Wells Notices May Not Compel Disclosure, at Least for Now

by Brooks Pierce

[author: David Smyth]

On June 21st, Judge Paul Crotty largely denied a motion to dismiss in Richman v. Goldman Sachs Group, Inc. (S.D.N.Y.), private litigation surrounding the same CDOs that were the subject of the SEC’s famous enforcement action against Goldman in 2010. While many of the plaintiffs’ claims survived to reach discovery, the court rejected one: a claim based on Goldman’s failure to disclose the SEC’s Wells notice of that very enforcement action.

For background, a Wells notice is an alert from the SEC staff that it is considering enforcement action against a potential defendant. It typically comes after the fact-gathering in an investigation is complete, but before the five members of the Commission have voted on (or even considered) whether enforcement action should actually be taken. The process gives the recipient a chance to make a written submission urging that enforcement action move forward. Believe it or not, these submissions are sometimes successful. But because the data is not public, it is impossible to tell exactly how often they are persuasive. Others have given pretty complete treatment to Judge Crotty’s analysis (see here, here, and here, for example), but this uncertainty lies at its heart. From the court’s perspective, the Wells process merely tees up a decision for the Commission:

An investigation on its own is not a ‘pending legal proceeding’ until it reaches a stage when the agency or prosecutorial authority makes known that it is contemplating filing suit or bringing charges.” ABA Disclosure Obligations under the Federal Securities Laws in Government Investigations—Part II.C.; Regulation S–K, Item 103: Disclosure of “Legal Proceedings,” 64 Bus. Law. 973 (2009). A Wells Notice may be considered an indication that the staff of a government agency is considering making a recommendation, id., but that is well short of litigation.

Richman, __ F. Supp. 2d __, 2012 WL 2362539, at *4 (emphasis added).

While many companies disclose receipt of Wells notices out of an abundance of caution, the analysis here is not crazy. But the Wells notices at issue in Richman were issued in 2009 and early 2010. I wonder if the answer would be the same for ones issued after the passage of the Dodd-Frank Act in July 2010. One of Dodd-Frank’s provisions requires that SEC enforcement actions be filed 180 days after issuance of a Wells. This deadline may seem like pretty tame stuff to those who have not gone through the process of getting enforcement actions approved by the Commission. It isn’t. Many divisions and offices get the opportunity to weigh in on the proposed cases even before the Commissioners themselves do. They have to have answers to their questions, which can be complicated and require considered responses. The trial unit, which will handle litigation of any unsettled matter, also has to be comfortable with the language in the complaint or order instituting proceedings. In short, many people have to be on the same page for a case to get approved. Days of this process can turn into weeks, can turn into months. For thorny cases, the time can easily get away.

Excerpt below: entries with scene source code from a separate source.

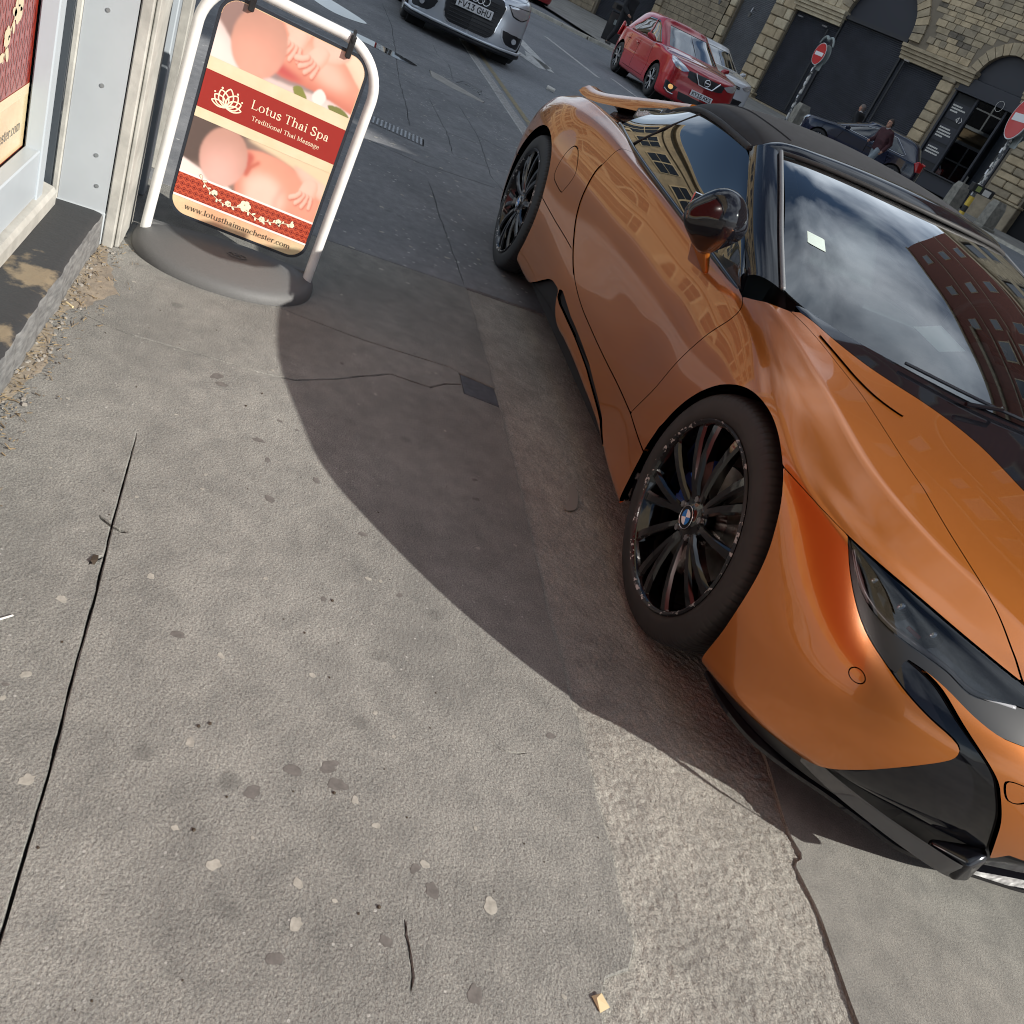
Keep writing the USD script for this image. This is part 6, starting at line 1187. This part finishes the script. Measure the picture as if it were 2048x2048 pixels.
        obj('badge_ring', tube([np.array([xf+.04, .062*math.cos(a), nz-.115+.062*math.sin(a)]) for a in np.linspace(0, 2*PI, 28, endpoint=False)], .010, 7, True), 'chrome', c, smooth=True); obj('badge_bar', bx((xf+.042, 0, nz-.115), (.02, .15, .022), bev=.004), 'chrome', c)
        on('air_intake', half([(0, .36), (.48, .37), (.44, .23), (0, .22)]), 'grille_black', .006); on('fog_recess', half([(.52, .42), (.78, .47), (.76, .29), (.60, .29)]), 'grille_black', .006)
        bth('fog_lamp', cyl((xf-.16, -.66, .385), (xf-.07, -.66, .385), .045, 16), 'lamp_amber'); bth('fog_trim', tube([(xf-.06, -.57, .275), (xf-.10, -.68, .275), (xf-.16, -.76, .32)], .014, 7), 'chrome', smooth=True)
    else:
        on('headlight', half([(.42, nz-.07), (.60, nz+.02), (.78, nz+.055), (.80, nz-.02), (.66, nz-.11), (.52, nz-.12)]), 'lamp_clear', .008)
        on('grille', half([(0, nz-.07), (.36, nz-.08), (.34, nz-.15), (0, nz-.15)]), 'grille_black', .006); on('air_intake', half([(0, .40), (.62, .42), (.52, .22), (0, .21)]), 'grille_black', .006)
        bth('grille_bar', tube([(xf-.02, -.34, nz-.11), (xf+.02, -.1, nz-.115), (xf+.025, 0, nz-.115)], .008, 6), 'chrome')
    tl_ = [(-xr+.06, -w*.82, zb+.02), (-xr+.22, -w*.93, zb+.05), (-xr+.30, -w*.955, zb-.02), (-xr+.16, -w*.95, zb-.22), (-xr+.05, -w*.80, zb-.20)]
    bth('tail_lamp', blob(tl_, [.03]*5, 8), 'tail_red', smooth=60)
    if plate:
        pz = {'hex': nz-.245, 'vee': .455, 'plain': .46}[face if face in ('hex', 'vee') else 'plain']; px_ = xf+.045
        pl_ = obj('number_plate', bx((px_, 0, pz), (.012, .52, .111), bev=.003), 'plate_white', c); tms = meshkit.text_mesh(plate, .073, .003, bold=True); tms.vertices[:, 0] -= tms.bounds.mean(0)[0]; tms.vertices[:, 1] -= .0365; k = .46/np.ptp(tms.bounds[:, 0]); tms.vertices[:, 0] *= k
        obj('plate_lettering', frame(tms, (px_+.0061, 0, pz), (0, 1, 0), (0, 0, 1), (1, 0, 0)), 'plate_ink', pl_, smooth=False)
    return c
hatch('parked_car', 'silver hatchback parked half on the kerb with plate FV13 GHU', 'silver_paint', (-12.36, -.13, .015), 0., w=.87, H=1.42, xf=1.93, xr=2.02, fa=1.20, ra=1.27, zb=.92, hood=.95, nose=.78, wheelr=.312, plate='FV13 GHU', face='hex')
hatch('moving_car', 'red hatchback with chrome V grille and plate KY15 KKS driving along the road', 'red_paint', (-18.10, 5.62, .045), .02, w=.885, H=1.52, xf=2.19, xr=2.15, fa=1.35, ra=1.35, zb=.97, hood=1.02, nose=.84, wheelr=.325, plate='KY15 KKS', face='vee')
hatch('moving_car', 'white hatchback on the far side of the red car with chrome V grille', 'white_paint', (-25.6, 9.35, .07), .03, w=.90, H=1.53, xf=2.2, xr=2.1, fa=1.36, ra=1.3, zb=.97, hood=1.02, nose=.82, wheelr=.32, face='plain')
hatch('turning_car', 'dark navy hatchback turning in front of the dark roller shutters', 'navy_paint', (-25.75, 15.70, .075), math.radians(233), w=.90, H=1.52, xf=2.18, xr=2.15, fa=1.33, ra=1.31, zb=.96, hood=1.0, nose=.80, wheelr=.315, plate='FN11 OXB' if False else None, face='navy')
hatch('distant_car', 'small red car far down the street beyond the silver hatchback', 'red_paint', (-36.6, 4.9, .10), math.radians(200), face='plain')

# ------------------------------------------------------------ signs, bin, bollards, people
mat('sign_red', (.45, .020, .022), .35, coat=.5); mat('sign_face_white', (.72, .72, .72), .4); mat('sign_grey', (.26, .29, .28), .5, .3); mat('post_grey', (.10, .105, .11), .5, color2=(.55, .54, .50), vscale=7, ramp=(.52, .50), coords='world', detail=3); mat('bollard_stone', (.24, .225, .19), .9, var=.25, vscale=7, bump=.4, coords='world'); mat('band_yellow', (.55, .38, .05), .5); mat('band_black', (.012, .012, .012), .5); mat('bin_black', (.012, .013, .016), .35, coat=.4)
def no_entry(base, zc, r, yaw, label, arms=False, lean_=0.):
    s = thing('no_entry_sign', label, 'road sign', base, 0); n = np.array([math.cos(yaw), math.sin(yaw), 0]); e = np.array([-n[1], n[0], 0]); Z = np.array([0, 0, 1.]); o = np.array([0, 0, zc])+n*.06
    obj('post', cyl((0, 0, 0), (0, 0, zc+.25), .038, 14), 'post_grey', s)
    f = lambda g, d, th=.004: frame(ext(g, th), o+n*d, e, Z, n)
    pt = obj('disc', f(Point(0, 0).buffer(r, 24), 0, .012), 'sign_grey', s, smooth=30); obj('white_rim', f(Point(0, 0).buffer(r*.985, 24), .012, .003), 'sign_face_white', pt, smooth=False); obj('red_field', f(Point(0, 0).buffer(r*.94, 24), .015, .003), 'sign_red', pt, smooth=False); obj('white_bar', f(sbox(-r*.72, -r*.165, r*.72, r*.165), .018, .003), 'sign_face_white', pt, smooth=False)
    obj('back_plate', frame(bx((0, 0, 0), (.30, .22, .02), bev=.004), o-n*.10+np.array([0, 0, -r*.95])+e*.1, e, Z, n), 'sign_grey', s); obj('back_disc', frame(ext(Point(0, 0).buffer(r, 20), .008), o-n*.16, e, Z, n), 'sign_grey', s, smooth=30)
    for z in (-.15, .15): obj('clamp', frame(bx((0, 0, 0), (.12, .05, .10), bev=.004), np.array([0, 0, zc+z]), e, Z, n), 'steel', s)
    if arms:
        for sd in (-1, 1): P_ = smooth_poly([np.array([0, 0, zc+r+.10])+e*sd*.02, np.array([0, 0, zc+r+.17])+e*sd*.14, np.array([0, 0, zc+r+.10])+e*sd*.28, np.array([0, 0, zc+r-.04])+e*sd*.36], 5, False); obj('lamp_hood', tube(P_, np.linspace(.05, .025, len(P_)), 8), 'sign_grey', s, smooth=True)
    for k in range(9):
        z = .9+.13*k; obj('sticker', frame(ext(sbox(-.03, -.045, .03, .045), .002), np.array([0, 0, z])+n*.0385, e, Z, n), ['white_litter', 'band_black', 'sign_face_white'][k % 3], s, smooth=False)
    return s
view = lambda p: math.atan2(CAM[1]-p[1], CAM[0]-p[0])
pL = (-23.43, 11.55, .09); no_entry(pL, 2.36, .30, view(pL)-1.02, 'no entry sign with lamp hood on a stickered post before the dark shutters', True)
pR = (-11.70, 9.60, .0); R_ = no_entry(pR, 2.50, .375, view(pR)-1.12, 'large no entry sign at the right picture edge with a yellow banded post')
for z0, z1, m in [(.60, .82, 'band_yellow'), (.82, .93, 'band_black'), (.93, 1.10, 'band_yellow'), (.40, .60, 'band_black')]: obj('post_band', cyl((0, 0, z0), (0, 0, z1), .052, 14), m, R_)
obj('post_box', [bx((.0, .10, 1.25), (.12, .50, .14), bev=.01)], 'band_black', R_); obj('green_tag', bx((.065, -.02, 1.25), (.01, .10, .09)), 'print_green', R_); obj('white_tag', bx((.065, .18, 1.24), (.01, .16, .10)), 'white_litter', R_)
for (x, y), l in [((-28.9, 14.75), 'stone bollard by the kerb behind the left no entry sign'), ((-27.2, 21.2), 'stone guard post by the shop corner near the right no entry sign'), ((-24.6, 20.9), 'stone guard post with flared base beside the dark shop door')]:
    b = thing('stone_bollard', l, 'bollard', (x, y, .16)); obj('shaft', trimesh.convex.convex_hull(np.array([(a*sx, a*sy, z) for a, z in ((.24, 0), (.22, .75), (.16, .95)) for sx in (-1, 1) for sy in (-1, 1)])), 'bollard_stone', b, smooth=False); obj('footing', bx((0, 0, .03), (.60, .60, .10), bev=.02), 'bollard_stone', b)
bn = thing('litter_bin', 'black litter bin on the far pavement left of the red car', 'bin', (-31.0, 7.75, .17), view((-31, 7.75)))
obj('body', bx((0, 0, .46), (.55, .60, .92), bev=.03), 'bin_black', bn); obj('hood', hull([(a, b_, z) for z, k in ((.98, 1.), (1.18, .95), (1.26, .7)) for a in (-.30*k, .30*k) for b_ in (-.33*k, .33*k)]), 'bin_black', bn); obj('aperture', bx((.305, 0, 1.08), (.02, .40, .13)), 'dark_void', bn); obj('badge', bx((.29, 0, .62), (.02, .16, .16)), 'sign_grey', bn); obj('notice', bx((.312, .18, 1.10), (.012, .18, .12)), 'white_litter', bn)

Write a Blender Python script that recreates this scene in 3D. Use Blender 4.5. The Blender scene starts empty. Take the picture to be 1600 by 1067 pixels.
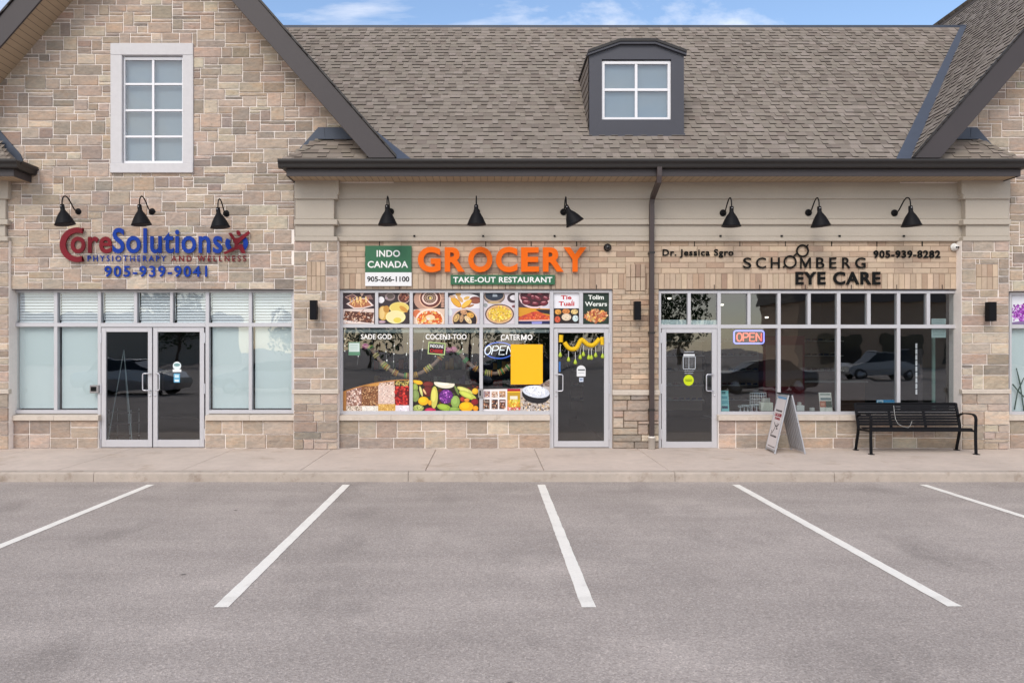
import bpy, math, random
from mathutils import Vector, Matrix
R = math.radians
rnd = random.Random(7)
SC = bpy.context.scene
COL = SC.collection

def rgb(r, g, b, k=1.0):
    f = lambda c: (c/12.92 if c <= .04045 else ((c+.055)/1.055)**2.4)
    return tuple(f(c/255.0)*k for c in (r, g, b))

# ------------------------------------------------------------------ camera
F, HC, VX, VY = 1200.0, 1.86, 762.0, 542.0      # focal length in photo pixels, eye height over the pavement, vanishing point
DC = F/85.0                                      # metres from the camera to the shop front (y = 0)
cam = bpy.data.cameras.new('camera'); cam_ob = bpy.data.objects.new('camera', cam); COL.objects.link(cam_ob)
cam_ob.location = (0, -DC, HC); cam_ob.rotation_euler = (R(90), 0, 0)
cam.sensor_width = 36; cam.lens = 36*F/1600
cam.shift_x = (800-VX)/1600; cam.shift_y = (VY-533.5)/1600
cam.clip_end = 2000
SC.camera = cam_ob

# ------------------------------------------------------------------ sky and sun
SUN_EL, SUN_AZ = 42, 200          # degrees; azimuth from north (+y) clockwise: the sun stands behind the camera, a little left
w = bpy.data.worlds.new('World'); SC.world = w; w.use_nodes = True
nt = w.node_tree; N = nt.nodes; L = nt.links
bg = N['Background']; bg.inputs[1].default_value = 0.15
sky = N.new('ShaderNodeTexSky'); sky.sky_type = 'NISHITA'; sky.sun_disc = False
sky.sun_elevation = R(SUN_EL); sky.sun_rotation = R(SUN_AZ); sky.air_density = 1.0; sky.dust_density = 0.6; sky.ozone_density = 1.5
tc = N.new('ShaderNodeTexCoord')
mp = N.new('ShaderNodeMapping'); mp.inputs['Scale'].default_value = (1.0, 1.0, 2.6); mp.inputs['Location'].default_value = (2.2, 0.9, 0.1)
no = N.new('ShaderNodeTexNoise'); no.inputs['Scale'].default_value = 2.6; no.inputs['Detail'].default_value = 9; no.inputs['Roughness'].default_value = .6; no.inputs['Distortion'].default_value = .35
rp = N.new('ShaderNodeValToRGB'); rp.color_ramp.elements[0].position = .52; rp.color_ramp.elements[1].position = .80; rp.color_ramp.elements[1].color = (.88, .88, .88, 1)
mx = N.new('ShaderNodeMixRGB'); mx.inputs[2].default_value = (8.3, 7.6, 6.8, 1)
L.new(tc.outputs['Generated'], mp.inputs[0]); L.new(mp.outputs[0], no.inputs['Vector']); 
sx = N.new('ShaderNodeSeparateXYZ'); L.new(tc.outputs['Generated'], sx.inputs[0])
mr_ = N.new('ShaderNodeMapRange'); mr_.inputs[1].default_value = .75; mr_.inputs[2].default_value = -.5; mr_.inputs[3].default_value = 0; mr_.inputs[4].default_value = .16; L.new(sx.outputs['Y'], mr_.inputs[0])
ad = N.new('ShaderNodeMath'); ad.operation = 'ADD'; L.new(no.outputs['Fac'], ad.inputs[0]); L.new(mr_.outputs[0], ad.inputs[1]); L.new(ad.outputs[0], rp.inputs[0])   # cloud thickens towards the south
L.new(rp.outputs[0], mx.inputs[0]); L.new(sky.outputs[0], mx.inputs[1]); L.new(mx.outputs[0], bg.inputs[0])
sun = bpy.data.lights.new('sun', 'SUN'); sun.energy = 1.15; sun.angle = R(26); sun.color = (1, .92, .81)
so = bpy.data.objects.new('sun', sun); COL.objects.link(so); so.location = (-20, -30, 40)
d_sun = Vector((math.sin(R(SUN_AZ))*math.cos(R(SUN_EL)), math.cos(R(SUN_AZ))*math.cos(R(SUN_EL)), math.sin(R(SUN_EL))))
so.rotation_euler = d_sun.to_track_quat('Z', 'Y').to_euler()
SC.view_settings.view_transform = 'Standard'; SC.view_settings.look = 'None'; SC.view_settings.gamma = 1
SC.view_settings.exposure = 0.53
SC.cycles.use_denoising = True; SC.cycles.max_bounces = 6; SC.cycles.transparent_max_bounces = 24; SC.cycles.caustics_reflective = False; SC.cycles.caustics_refractive = False

# ------------------------------------------------------------------ measuring helpers: photo pixel on a plane of known depth -> metres
def S(Y): return F/(DC+Y)
def X(px, Y=0.0): return (px-VX)/S(Y)
def Z(py, Y=0.0): return HC+(VY-py)/S(Y)

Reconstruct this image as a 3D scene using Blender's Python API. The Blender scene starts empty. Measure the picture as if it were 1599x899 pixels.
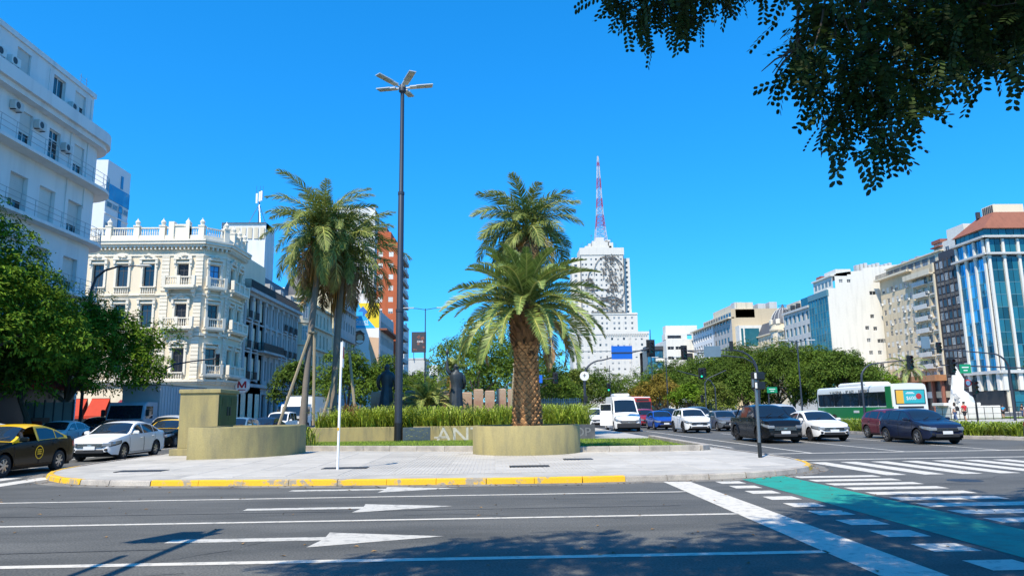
import bpy, bmesh, math, random
from math import sin, cos, pi, radians as rad, sqrt, atan2, hypot
from mathutils import Vector, Matrix
random.seed(7)
S = bpy.context.scene
COL = S.collection
# ------------------------------------------------------------------ camera
yaw, pit, rol = rad(1.5), rad(9.62), rad(0.8)
FW = Vector((sin(yaw)*cos(pit), cos(yaw)*cos(pit), sin(pit)))
R0 = Vector((cos(yaw), -sin(yaw), 0)); U0 = R0.cross(FW)
RT = R0*cos(rol) - U0*sin(rol); UP = R0*sin(rol) + U0*cos(rol)
cd = bpy.data.cameras.new('camera'); cam = bpy.data.objects.new('camera', cd); COL.objects.link(cam)
cd.sensor_width = 36; cd.lens = 36*1130/1599; cd.clip_start = .05; cd.clip_end = 4000
m = Matrix((RT, UP, -FW)).transposed().to_4x4(); m.translation = (0, 0, 1.65); cam.matrix_world = m
S.camera = cam
# ------------------------------------------------------------------ sky, sun, exposure
SUN_EL, SUN_DIR = rad(53), Vector((-.47, -.88, 0)).normalized()
w = bpy.data.worlds.new('World'); S.world = w; w.use_nodes = True
nt = w.node_tree; bg = nt.nodes['Background']
sk = nt.nodes.new('ShaderNodeTexSky'); sk.sky_type = 'NISHITA'; sk.sun_disc = False
sk.sun_elevation = SUN_EL; sk.sun_rotation = atan2(SUN_DIR.x, SUN_DIR.y) % (2*pi)
sk.air_density = 1.0; sk.dust_density = 0.2; sk.ozone_density = 2.0
mx = nt.nodes.new('ShaderNodeMix'); mx.data_type = 'RGBA'; mx.blend_type = 'MULTIPLY'; mx.inputs[0].default_value = 1
mx.inputs[7].default_value = (.62, 1.58, 2.6, 1)
hs = nt.nodes.new('ShaderNodeHueSaturation'); hs.inputs['Saturation'].default_value = 1.1
gm = nt.nodes.new('ShaderNodeGamma'); gm.inputs[1].default_value = .72   # evens out the sky's brightness like the camera did
nt.links.new(sk.outputs[0], gm.inputs[0]); nt.links.new(gm.outputs[0], mx.inputs[6]); nt.links.new(mx.outputs[2], hs.inputs['Color'])
nt.links.new(hs.outputs[0], bg.inputs[0]); bg.inputs[1].default_value = .115
sl = bpy.data.lights.new('sun', 'SUN'); sl.energy = 5.0; sl.angle = rad(.5); sl.color = (1, .90, .73)
so = bpy.data.objects.new('sun', sl); COL.objects.link(so)
to_sun = Vector((SUN_DIR.x*cos(SUN_EL), SUN_DIR.y*cos(SUN_EL), sin(SUN_EL)))
so.rotation_euler = to_sun.to_track_quat('Z', 'Y').to_euler(); so.location = (0, 0, 60)
S.view_settings.view_transform = 'Standard'; S.view_settings.look = 'None'
S.view_settings.exposure = 0.42; S.view_settings.gamma = 1
S.render.engine = 'CYCLES'
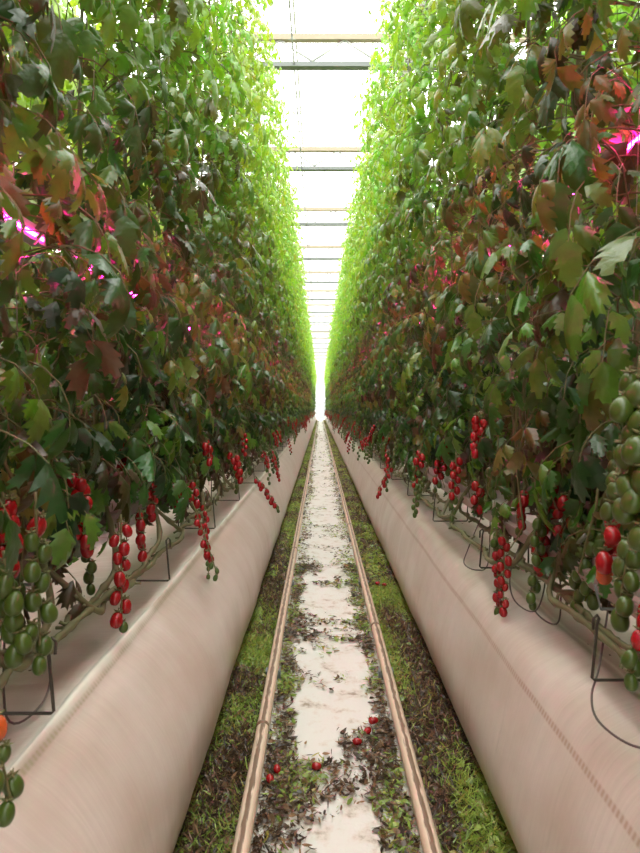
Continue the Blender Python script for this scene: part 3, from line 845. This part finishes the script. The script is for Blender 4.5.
# fallen tomatoes
for (px, py, lab) in ((371, 724, 'squashed red tomato fallen beside right rail, farthest of the near group'), (379, 725, 'red tomato fallen touching the right rail'),
                      (366, 739, 'red tomato fallen on brown litter below the pair by the right rail'), (363, 748, 'red tomato fallen nearest camera in the group by the right rail'),
                      (322, 774, 'red tomato fallen in the middle of the aisle'), (271, 790, 'bright red tomato fallen beside the left rail'), (276, 773, 'dark red tomato half hidden in litter by the left rail'),
                      (373, 588, 'left one of two red tomatoes fallen just outside the right rail'), (380, 589, 'right one of two red tomatoes fallen just outside the right rail')):
    d = F*(CAMZ-.02)/(py-408); x = (px-320.2)*d/F
    o = link('fallen_tomato', TOM['r'][0], None, (x, d, .024)); o.rotation_euler = (PI/2, 0, rnd.uniform(0, 6))
    if py == 588 or py == 589: o.location.x += .02; o.location.z += .02
    tag(o, lab, 'tomato', 'fallen tomatoes on the floor')

# ------------------------------------------------------------------ light
w = bpy.data.worlds.new('overcast'); bpy.context.scene.world = w; w.use_nodes = True
nt = w.node_tree; bg = nt.nodes['Background']
tc = nt.nodes.new('ShaderNodeTexCoord'); sp = nt.nodes.new('ShaderNodeSeparateXYZ'); nt.links.new(tc.outputs['Generated'], sp.inputs[0])
mr = nt.nodes.new('ShaderNodeMapRange'); mr.inputs[1].default_value = 0; mr.inputs[2].default_value = 1; mr.inputs[3].default_value = .13; mr.inputs[4].default_value = 1
nt.links.new(sp.outputs[2], mr.inputs[0])
mc = nt.nodes.new('ShaderNodeVectorMath'); mc.operation = 'SCALE'; mc.inputs[0].default_value = (1.0, .985, .95)
nt.links.new(mr.outputs[0], mc.inputs['Scale']); nt.links.new(mc.outputs[0], bg.inputs[0]); bg.inputs[1].default_value = 9.6

# ------------------------------------------------------------------ camera
cd = bpy.data.cameras.new('camera'); cam = bpy.data.objects.new('camera', cd); COL.objects.link(cam)
cd.sensor_fit = 'HORIZONTAL'; cd.sensor_width = 36; cd.lens = 36*F/640
cam.location = (0, 0, CAMZ); cam.rotation_euler = (PI/2-math.atan(18.5/F), 0, 0)
cd.clip_start = .05; cd.clip_end = 300
cd.dof.use_dof = True; cd.dof.focus_distance = 3.2; cd.dof.aperture_fstop = 9
sc = bpy.context.scene; sc.camera = cam
sc.view_settings.view_transform = 'Standard'; sc.view_settings.look = 'None'; sc.view_settings.gamma = 1
sc.view_settings.exposure = 0.0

These days, therefore, the staff has to be pretty committed to pushing the case through to Commission approval to get to that point. They do not want to trigger the 180-day clock if they can avoid it. The staff can instead invite a potential defendant to submit a white paper that lays out a reasoned argument against enforcement action and the staff can explain orally why none of those reasons hold water. The dialogue can actually be useful for both sides. That does not mean the Wells process is entirely avoided; it can just happen a bit later than it otherwise would, after internal and external questions have been locked down.

All of which is to say that the staff’s decision to actually issue a Wells notice is an even bigger step today than it used to be. It starts the clock ticking in a way that cannot be undone. And it makes me think that the analysis for disclosure of a Wells may be slightly different now than it was two years ago. It’s true that commencing litigation is still the Commission’s to make; the staff can only recommend action. But more and more, the 180-deadline compels the staff to be pretty confident that litigation will follow before a Wells notice is issued. Judge Crotty might still come out the same way, but I think it’s a closer call than it was under the facts of his case.

DISCLAIMER: Because of the generality of this update, the information provided herein may not be applicable in all situations and should not be acted upon without specific legal advice based on particular situations.